▶
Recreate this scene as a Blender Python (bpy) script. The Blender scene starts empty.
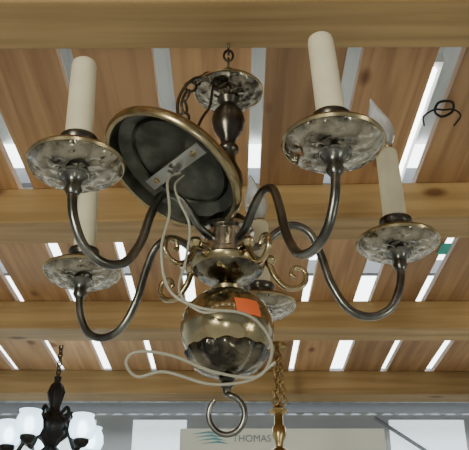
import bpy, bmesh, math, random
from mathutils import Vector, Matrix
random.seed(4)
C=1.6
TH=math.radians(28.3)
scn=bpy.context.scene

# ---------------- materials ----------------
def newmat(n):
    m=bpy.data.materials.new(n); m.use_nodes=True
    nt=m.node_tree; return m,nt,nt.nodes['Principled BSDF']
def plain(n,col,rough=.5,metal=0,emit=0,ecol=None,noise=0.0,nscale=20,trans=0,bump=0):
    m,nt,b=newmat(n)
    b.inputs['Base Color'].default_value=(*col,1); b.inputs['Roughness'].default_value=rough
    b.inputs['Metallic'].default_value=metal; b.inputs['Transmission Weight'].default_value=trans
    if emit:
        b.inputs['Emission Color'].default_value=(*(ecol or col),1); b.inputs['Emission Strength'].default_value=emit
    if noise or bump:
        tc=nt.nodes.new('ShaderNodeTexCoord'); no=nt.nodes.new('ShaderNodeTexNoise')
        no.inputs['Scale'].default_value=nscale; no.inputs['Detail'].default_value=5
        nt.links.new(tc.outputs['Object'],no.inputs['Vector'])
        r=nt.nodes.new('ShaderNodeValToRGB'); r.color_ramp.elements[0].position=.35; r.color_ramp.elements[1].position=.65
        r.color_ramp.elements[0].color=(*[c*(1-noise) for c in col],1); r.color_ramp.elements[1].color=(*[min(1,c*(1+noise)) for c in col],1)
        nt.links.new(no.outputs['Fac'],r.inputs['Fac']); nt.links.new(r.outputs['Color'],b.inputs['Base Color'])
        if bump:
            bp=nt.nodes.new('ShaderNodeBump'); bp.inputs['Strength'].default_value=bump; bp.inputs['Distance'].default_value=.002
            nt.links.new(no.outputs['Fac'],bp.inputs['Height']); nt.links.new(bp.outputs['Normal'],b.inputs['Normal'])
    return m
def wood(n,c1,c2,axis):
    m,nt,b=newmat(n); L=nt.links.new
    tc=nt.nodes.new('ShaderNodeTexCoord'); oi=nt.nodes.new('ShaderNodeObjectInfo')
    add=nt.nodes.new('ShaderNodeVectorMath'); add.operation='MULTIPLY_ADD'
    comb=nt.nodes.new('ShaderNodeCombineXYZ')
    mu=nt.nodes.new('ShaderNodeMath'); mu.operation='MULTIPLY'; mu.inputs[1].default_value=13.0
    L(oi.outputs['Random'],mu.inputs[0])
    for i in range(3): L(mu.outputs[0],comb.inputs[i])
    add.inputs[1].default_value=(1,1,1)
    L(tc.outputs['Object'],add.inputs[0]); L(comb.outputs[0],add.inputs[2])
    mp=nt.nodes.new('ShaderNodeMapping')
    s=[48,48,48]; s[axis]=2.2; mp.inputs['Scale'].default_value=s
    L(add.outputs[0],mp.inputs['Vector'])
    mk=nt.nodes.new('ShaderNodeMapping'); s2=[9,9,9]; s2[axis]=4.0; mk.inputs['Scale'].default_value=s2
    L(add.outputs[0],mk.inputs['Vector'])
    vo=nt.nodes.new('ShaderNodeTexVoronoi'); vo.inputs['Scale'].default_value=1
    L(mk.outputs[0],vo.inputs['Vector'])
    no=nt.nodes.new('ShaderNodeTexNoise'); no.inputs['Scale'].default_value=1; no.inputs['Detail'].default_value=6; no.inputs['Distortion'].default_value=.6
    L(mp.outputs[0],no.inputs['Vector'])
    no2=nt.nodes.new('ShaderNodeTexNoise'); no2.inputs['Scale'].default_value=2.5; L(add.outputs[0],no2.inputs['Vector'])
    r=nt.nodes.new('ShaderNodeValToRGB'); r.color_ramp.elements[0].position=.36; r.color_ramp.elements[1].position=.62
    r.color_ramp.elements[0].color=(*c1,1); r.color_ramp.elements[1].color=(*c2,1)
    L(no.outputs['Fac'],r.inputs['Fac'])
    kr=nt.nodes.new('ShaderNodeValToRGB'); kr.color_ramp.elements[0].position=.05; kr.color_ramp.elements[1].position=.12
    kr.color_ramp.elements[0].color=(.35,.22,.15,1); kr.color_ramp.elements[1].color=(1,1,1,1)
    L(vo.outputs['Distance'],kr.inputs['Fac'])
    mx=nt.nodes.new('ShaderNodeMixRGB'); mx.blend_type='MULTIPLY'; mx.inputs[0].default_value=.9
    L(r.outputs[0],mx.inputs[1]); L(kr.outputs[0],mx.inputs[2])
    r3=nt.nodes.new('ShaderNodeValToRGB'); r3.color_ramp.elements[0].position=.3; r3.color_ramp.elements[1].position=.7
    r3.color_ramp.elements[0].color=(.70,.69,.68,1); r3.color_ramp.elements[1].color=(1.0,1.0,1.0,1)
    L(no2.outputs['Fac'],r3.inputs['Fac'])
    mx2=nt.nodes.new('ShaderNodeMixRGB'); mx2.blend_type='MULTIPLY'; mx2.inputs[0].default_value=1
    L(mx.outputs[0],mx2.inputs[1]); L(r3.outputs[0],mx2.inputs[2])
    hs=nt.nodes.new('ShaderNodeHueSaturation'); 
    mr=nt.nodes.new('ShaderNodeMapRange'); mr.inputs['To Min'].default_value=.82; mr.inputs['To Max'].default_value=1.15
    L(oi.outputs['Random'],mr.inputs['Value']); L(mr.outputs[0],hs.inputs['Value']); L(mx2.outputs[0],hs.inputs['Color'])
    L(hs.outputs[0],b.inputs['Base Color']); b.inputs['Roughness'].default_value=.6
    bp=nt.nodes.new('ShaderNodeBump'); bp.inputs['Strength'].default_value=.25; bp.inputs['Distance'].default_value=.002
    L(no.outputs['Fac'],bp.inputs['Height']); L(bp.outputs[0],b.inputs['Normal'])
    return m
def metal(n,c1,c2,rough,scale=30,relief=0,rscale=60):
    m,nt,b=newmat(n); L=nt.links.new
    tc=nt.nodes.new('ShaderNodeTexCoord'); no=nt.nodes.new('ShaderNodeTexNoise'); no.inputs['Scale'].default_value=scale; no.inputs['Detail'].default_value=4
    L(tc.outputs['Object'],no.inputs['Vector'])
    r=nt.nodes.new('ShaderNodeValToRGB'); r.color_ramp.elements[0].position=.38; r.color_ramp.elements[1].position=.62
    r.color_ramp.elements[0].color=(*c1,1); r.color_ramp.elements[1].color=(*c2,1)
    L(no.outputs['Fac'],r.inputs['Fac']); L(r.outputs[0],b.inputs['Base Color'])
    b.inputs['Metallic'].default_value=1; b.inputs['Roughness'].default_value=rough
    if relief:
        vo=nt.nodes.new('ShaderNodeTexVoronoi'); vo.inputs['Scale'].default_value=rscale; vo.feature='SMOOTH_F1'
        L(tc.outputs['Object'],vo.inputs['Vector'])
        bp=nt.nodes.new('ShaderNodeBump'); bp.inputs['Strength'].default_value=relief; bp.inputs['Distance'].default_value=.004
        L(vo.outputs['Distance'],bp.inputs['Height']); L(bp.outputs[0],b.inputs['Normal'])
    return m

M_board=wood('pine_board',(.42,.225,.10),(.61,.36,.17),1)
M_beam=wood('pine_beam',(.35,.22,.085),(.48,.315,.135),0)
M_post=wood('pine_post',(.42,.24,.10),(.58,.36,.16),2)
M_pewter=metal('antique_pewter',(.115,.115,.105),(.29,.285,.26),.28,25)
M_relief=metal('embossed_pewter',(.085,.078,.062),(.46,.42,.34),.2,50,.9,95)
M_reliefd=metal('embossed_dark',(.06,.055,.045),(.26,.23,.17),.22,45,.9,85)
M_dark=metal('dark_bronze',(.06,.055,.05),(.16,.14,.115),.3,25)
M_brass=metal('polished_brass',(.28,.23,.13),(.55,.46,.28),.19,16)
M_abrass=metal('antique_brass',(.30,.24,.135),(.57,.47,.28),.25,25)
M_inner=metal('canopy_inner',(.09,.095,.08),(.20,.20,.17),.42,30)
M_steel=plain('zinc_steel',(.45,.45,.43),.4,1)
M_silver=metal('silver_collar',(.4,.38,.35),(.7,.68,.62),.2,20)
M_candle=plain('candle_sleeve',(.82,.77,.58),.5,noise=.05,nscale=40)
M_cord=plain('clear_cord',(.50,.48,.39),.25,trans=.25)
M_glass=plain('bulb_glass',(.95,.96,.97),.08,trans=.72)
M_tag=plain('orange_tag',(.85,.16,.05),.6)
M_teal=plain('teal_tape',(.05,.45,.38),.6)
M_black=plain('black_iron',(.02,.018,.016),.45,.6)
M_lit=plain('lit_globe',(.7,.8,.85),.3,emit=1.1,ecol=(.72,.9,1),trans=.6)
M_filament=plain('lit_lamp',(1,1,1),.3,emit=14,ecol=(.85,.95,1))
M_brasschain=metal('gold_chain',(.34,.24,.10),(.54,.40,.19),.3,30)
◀
▶
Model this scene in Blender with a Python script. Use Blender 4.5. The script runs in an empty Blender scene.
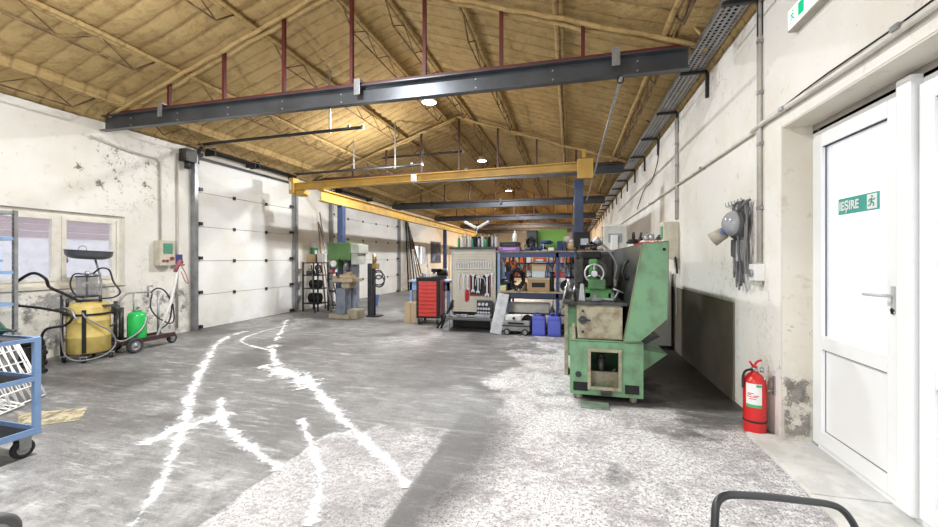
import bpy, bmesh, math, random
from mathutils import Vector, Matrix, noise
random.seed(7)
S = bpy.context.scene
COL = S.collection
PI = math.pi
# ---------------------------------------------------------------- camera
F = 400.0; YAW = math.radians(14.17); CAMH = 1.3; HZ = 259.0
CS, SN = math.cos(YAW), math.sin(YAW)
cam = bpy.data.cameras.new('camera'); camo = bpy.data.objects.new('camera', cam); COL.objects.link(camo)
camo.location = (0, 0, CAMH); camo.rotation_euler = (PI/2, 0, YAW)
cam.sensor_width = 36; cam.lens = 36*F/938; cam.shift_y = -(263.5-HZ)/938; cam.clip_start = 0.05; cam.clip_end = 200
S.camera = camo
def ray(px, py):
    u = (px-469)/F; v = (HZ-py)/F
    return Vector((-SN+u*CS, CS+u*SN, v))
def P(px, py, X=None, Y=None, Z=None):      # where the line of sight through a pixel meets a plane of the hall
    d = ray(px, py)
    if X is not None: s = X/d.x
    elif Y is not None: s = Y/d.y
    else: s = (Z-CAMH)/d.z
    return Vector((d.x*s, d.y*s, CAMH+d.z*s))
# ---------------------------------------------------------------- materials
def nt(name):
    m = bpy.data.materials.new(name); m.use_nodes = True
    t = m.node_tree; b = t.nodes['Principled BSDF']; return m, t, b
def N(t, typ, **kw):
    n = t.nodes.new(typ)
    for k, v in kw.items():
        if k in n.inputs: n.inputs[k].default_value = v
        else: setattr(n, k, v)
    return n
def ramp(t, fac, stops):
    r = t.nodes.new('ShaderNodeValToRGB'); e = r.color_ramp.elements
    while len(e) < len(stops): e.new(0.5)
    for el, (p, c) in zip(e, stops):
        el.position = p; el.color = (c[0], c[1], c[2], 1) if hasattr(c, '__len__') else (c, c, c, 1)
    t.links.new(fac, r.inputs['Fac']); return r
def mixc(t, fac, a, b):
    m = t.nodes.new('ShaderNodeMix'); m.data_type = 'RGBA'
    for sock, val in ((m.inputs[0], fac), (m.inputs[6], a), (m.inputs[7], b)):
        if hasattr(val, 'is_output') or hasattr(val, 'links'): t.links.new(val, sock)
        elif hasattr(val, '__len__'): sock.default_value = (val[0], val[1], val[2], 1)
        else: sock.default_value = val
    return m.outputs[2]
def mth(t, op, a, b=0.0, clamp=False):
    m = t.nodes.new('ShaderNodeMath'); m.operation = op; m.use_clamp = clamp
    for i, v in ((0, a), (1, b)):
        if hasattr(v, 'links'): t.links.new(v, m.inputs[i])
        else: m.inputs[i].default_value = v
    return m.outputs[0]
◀
Set exercise:
Copy out exactly the material that runs from the line with "Recreate this scene" to the line with "scn=bpy.context.scene", ends included, and leave the pictures behind.

In response:
Recreate this scene as a Blender Python (bpy) script. The Blender scene starts empty.
import bpy, bmesh, math, random
from mathutils import Vector, Matrix
random.seed(4)
C=1.6
TH=math.radians(28.3)
scn=bpy.context.scene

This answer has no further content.